▶ [SUPPLIED RECORDS]
────────────────
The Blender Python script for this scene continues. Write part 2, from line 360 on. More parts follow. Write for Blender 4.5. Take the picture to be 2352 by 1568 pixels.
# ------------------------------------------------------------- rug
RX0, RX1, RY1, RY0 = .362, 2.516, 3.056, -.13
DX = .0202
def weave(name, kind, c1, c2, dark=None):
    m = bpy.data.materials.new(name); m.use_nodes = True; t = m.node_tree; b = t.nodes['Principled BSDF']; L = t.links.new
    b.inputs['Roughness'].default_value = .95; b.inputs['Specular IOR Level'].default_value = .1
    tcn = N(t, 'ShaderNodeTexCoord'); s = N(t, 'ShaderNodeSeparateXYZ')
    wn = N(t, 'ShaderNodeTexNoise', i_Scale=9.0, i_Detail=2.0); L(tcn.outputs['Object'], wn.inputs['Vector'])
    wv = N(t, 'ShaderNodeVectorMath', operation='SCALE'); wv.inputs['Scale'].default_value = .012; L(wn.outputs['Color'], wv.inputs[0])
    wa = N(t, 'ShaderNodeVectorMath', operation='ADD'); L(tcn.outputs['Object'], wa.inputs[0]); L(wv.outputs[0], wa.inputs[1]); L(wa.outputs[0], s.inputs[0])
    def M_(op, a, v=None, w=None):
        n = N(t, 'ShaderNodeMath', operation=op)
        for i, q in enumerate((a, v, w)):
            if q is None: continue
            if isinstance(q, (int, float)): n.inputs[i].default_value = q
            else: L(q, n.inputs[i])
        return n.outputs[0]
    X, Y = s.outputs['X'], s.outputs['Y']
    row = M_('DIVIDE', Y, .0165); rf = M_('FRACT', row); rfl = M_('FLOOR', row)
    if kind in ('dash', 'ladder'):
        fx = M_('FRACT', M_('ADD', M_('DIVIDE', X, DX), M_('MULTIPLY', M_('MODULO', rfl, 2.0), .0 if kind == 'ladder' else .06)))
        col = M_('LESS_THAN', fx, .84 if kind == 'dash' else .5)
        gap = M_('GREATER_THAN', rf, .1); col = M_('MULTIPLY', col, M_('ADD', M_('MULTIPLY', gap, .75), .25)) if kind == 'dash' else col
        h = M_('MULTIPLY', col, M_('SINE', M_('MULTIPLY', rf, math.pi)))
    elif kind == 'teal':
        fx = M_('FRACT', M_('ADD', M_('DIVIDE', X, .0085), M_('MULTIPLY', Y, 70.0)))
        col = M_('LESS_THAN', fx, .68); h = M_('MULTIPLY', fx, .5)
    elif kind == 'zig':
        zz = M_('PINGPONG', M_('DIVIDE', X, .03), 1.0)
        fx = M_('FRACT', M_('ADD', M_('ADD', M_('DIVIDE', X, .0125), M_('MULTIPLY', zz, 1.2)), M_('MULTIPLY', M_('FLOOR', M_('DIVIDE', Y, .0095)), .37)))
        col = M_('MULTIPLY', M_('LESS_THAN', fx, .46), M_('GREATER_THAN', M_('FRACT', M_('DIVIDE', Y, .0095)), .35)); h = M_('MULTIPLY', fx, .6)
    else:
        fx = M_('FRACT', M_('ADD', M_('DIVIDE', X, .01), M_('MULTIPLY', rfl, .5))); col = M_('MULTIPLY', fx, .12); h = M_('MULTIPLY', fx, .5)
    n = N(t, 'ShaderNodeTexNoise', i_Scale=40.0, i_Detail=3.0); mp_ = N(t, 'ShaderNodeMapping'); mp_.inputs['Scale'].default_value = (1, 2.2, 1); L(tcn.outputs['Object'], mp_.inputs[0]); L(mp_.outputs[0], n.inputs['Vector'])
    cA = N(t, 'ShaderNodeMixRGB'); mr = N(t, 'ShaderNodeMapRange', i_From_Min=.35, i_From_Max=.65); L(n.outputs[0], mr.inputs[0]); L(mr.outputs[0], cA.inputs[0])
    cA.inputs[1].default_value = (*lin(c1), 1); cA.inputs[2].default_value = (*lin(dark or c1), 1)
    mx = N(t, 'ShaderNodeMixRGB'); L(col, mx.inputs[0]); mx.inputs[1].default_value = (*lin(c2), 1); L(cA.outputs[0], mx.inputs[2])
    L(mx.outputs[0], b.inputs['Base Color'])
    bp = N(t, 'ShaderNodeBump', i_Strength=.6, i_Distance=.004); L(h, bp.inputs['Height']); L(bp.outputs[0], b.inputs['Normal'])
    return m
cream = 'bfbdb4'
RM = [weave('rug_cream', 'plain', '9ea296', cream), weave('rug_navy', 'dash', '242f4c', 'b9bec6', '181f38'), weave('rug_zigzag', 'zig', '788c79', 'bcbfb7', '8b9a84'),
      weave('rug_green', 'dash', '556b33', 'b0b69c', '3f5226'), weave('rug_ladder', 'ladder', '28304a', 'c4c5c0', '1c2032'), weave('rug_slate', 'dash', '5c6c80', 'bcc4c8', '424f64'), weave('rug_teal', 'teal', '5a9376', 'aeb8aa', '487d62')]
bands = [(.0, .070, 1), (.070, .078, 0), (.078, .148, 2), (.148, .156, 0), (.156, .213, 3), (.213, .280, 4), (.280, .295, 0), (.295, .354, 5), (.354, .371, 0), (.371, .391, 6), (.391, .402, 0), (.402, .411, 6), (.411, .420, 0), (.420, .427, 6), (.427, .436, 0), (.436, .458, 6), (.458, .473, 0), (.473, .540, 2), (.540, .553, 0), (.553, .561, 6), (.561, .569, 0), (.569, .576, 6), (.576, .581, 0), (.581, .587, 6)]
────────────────
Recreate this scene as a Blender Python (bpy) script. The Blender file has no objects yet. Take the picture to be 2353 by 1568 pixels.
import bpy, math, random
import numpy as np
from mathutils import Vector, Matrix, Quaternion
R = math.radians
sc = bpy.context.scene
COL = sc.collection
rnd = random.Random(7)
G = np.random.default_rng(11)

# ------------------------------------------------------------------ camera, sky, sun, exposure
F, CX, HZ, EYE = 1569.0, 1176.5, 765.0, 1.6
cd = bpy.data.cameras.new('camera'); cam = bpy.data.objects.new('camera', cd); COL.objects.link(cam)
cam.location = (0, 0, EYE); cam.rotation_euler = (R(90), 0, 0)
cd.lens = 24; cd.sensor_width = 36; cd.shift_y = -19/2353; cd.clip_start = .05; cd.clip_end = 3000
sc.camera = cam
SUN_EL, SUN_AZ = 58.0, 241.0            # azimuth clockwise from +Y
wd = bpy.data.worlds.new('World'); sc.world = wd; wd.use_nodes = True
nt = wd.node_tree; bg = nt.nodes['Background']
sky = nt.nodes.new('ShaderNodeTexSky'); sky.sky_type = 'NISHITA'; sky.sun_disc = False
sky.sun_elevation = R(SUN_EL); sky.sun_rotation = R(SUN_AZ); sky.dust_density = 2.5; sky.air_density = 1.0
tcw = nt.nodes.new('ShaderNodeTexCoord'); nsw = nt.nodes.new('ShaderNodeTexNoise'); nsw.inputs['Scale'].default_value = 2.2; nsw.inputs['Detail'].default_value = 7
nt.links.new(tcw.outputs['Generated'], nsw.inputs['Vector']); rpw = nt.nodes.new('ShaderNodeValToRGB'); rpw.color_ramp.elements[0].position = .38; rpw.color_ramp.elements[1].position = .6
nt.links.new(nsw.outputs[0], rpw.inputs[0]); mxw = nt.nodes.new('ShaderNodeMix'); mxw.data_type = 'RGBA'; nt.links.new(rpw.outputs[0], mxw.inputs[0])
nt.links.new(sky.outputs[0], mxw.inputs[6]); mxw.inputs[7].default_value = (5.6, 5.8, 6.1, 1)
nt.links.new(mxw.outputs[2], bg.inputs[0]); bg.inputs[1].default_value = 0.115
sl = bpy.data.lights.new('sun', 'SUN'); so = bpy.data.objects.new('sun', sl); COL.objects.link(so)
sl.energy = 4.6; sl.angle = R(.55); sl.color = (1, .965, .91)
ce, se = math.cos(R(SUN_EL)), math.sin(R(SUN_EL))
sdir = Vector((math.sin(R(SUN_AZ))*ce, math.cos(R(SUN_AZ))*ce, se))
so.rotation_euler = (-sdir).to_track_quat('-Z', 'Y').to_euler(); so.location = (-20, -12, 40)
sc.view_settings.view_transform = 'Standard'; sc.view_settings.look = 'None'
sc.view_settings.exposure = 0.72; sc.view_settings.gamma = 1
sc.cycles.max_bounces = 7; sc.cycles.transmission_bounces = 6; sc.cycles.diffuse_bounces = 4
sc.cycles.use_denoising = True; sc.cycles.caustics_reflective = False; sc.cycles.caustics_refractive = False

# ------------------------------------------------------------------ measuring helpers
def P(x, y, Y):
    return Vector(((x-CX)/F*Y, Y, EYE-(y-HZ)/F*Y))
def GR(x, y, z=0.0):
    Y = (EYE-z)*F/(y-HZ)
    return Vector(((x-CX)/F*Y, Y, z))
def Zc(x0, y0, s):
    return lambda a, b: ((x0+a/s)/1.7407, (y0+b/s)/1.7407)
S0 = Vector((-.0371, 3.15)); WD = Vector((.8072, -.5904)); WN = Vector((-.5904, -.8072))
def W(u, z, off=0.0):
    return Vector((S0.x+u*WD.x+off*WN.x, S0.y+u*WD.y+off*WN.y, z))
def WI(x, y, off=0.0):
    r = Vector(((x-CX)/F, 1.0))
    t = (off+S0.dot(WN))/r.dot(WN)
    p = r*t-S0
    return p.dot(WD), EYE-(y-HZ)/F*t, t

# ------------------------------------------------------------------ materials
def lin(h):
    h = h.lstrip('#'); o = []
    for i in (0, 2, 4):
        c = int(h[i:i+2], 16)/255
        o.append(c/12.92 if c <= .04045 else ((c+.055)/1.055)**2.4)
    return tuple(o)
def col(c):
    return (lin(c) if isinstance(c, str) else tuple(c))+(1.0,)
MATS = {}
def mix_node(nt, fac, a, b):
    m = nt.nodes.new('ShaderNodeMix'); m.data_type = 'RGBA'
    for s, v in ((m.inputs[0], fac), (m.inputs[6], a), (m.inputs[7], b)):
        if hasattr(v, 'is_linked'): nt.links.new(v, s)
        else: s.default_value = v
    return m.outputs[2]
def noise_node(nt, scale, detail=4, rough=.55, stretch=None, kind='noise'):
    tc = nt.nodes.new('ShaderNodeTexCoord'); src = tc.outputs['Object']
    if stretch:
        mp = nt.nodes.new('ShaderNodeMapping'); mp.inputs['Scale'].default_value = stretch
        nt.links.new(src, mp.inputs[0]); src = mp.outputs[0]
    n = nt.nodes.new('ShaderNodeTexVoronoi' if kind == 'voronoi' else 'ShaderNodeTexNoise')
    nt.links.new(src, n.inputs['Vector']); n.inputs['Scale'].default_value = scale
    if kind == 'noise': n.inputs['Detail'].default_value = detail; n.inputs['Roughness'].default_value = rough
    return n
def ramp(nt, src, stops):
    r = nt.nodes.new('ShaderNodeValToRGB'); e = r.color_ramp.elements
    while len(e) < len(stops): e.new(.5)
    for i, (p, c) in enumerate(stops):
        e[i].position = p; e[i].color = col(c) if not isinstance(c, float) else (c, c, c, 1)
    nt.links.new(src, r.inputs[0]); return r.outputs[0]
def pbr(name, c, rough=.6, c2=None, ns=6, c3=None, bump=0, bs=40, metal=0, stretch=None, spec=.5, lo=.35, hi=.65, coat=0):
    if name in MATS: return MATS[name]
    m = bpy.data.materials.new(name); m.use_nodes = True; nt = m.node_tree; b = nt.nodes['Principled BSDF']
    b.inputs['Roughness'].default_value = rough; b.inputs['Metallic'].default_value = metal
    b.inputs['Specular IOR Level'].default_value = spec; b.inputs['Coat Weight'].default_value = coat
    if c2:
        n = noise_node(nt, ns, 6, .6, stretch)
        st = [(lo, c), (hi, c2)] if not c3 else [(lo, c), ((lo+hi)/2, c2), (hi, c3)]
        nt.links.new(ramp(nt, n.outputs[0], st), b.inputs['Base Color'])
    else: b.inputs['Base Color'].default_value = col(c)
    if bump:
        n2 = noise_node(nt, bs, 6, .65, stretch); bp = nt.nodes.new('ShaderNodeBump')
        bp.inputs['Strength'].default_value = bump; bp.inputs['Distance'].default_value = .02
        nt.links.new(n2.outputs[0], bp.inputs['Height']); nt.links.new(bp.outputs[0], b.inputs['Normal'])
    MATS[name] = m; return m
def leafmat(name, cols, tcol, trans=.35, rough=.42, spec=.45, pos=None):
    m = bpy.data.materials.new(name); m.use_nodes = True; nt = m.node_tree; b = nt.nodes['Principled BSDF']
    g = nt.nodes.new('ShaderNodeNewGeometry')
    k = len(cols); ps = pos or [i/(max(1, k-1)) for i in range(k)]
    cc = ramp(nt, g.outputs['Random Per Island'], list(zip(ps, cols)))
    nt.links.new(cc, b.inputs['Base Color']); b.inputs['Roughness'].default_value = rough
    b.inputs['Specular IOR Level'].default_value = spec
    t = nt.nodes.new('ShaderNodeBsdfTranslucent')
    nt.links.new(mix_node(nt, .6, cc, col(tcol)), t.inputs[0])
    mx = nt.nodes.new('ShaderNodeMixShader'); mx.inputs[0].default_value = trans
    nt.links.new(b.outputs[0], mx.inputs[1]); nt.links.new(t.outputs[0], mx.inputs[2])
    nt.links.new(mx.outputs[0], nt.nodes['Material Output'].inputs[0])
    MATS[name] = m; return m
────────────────
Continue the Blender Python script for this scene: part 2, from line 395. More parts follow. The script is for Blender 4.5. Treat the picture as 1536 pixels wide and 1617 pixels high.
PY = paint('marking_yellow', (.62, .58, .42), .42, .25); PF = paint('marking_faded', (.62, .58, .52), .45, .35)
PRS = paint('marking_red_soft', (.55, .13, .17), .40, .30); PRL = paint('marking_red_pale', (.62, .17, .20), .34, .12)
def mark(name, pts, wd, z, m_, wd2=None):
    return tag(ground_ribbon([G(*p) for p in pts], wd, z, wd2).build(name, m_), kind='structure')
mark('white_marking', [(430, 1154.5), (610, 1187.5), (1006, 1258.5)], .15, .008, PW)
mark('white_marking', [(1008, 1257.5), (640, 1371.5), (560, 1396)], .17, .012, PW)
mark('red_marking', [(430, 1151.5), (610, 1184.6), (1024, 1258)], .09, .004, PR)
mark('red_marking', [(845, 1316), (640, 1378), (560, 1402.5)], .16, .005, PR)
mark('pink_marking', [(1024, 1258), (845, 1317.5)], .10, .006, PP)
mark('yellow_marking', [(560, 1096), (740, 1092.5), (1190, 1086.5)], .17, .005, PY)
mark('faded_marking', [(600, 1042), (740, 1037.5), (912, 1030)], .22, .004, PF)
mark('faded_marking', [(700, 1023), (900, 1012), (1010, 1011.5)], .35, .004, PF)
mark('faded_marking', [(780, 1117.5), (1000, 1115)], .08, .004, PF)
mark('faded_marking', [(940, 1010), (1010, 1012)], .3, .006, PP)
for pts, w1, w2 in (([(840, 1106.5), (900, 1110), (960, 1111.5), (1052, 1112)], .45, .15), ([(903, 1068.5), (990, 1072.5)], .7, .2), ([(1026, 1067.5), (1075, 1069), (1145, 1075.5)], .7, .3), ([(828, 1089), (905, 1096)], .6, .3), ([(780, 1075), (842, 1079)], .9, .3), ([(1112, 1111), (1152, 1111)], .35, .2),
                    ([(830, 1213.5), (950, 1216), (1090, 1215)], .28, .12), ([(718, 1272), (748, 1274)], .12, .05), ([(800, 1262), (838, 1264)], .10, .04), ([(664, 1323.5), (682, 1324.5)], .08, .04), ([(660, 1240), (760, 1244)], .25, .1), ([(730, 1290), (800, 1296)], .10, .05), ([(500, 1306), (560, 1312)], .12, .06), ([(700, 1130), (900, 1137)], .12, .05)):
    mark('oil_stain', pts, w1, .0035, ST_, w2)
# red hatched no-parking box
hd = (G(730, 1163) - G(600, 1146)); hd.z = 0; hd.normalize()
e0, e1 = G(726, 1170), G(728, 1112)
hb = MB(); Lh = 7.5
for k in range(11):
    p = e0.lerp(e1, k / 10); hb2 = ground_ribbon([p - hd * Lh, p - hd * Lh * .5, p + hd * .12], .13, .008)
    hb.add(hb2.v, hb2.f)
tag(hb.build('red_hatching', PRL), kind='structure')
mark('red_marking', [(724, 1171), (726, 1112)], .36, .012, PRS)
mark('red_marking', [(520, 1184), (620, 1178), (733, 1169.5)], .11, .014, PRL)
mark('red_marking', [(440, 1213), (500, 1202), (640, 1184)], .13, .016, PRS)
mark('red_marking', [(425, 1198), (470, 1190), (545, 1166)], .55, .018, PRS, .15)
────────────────
▶ [PROBLEM TO WORK ON]
What do the lines above say from the one containing "Recreate this scene" down to the one containing "G = np.random.default_rng(11)"? Return them exactly, both end lines included, and only them.

▶ [ANSWER IN FULL]
Recreate this scene as a Blender Python (bpy) script. The Blender file has no objects yet. Take the picture to be 2353 by 1568 pixels.
import bpy, math, random
import numpy as np
from mathutils import Vector, Matrix, Quaternion
R = math.radians
sc = bpy.context.scene
COL = sc.collection
rnd = random.Random(7)
G = np.random.default_rng(11)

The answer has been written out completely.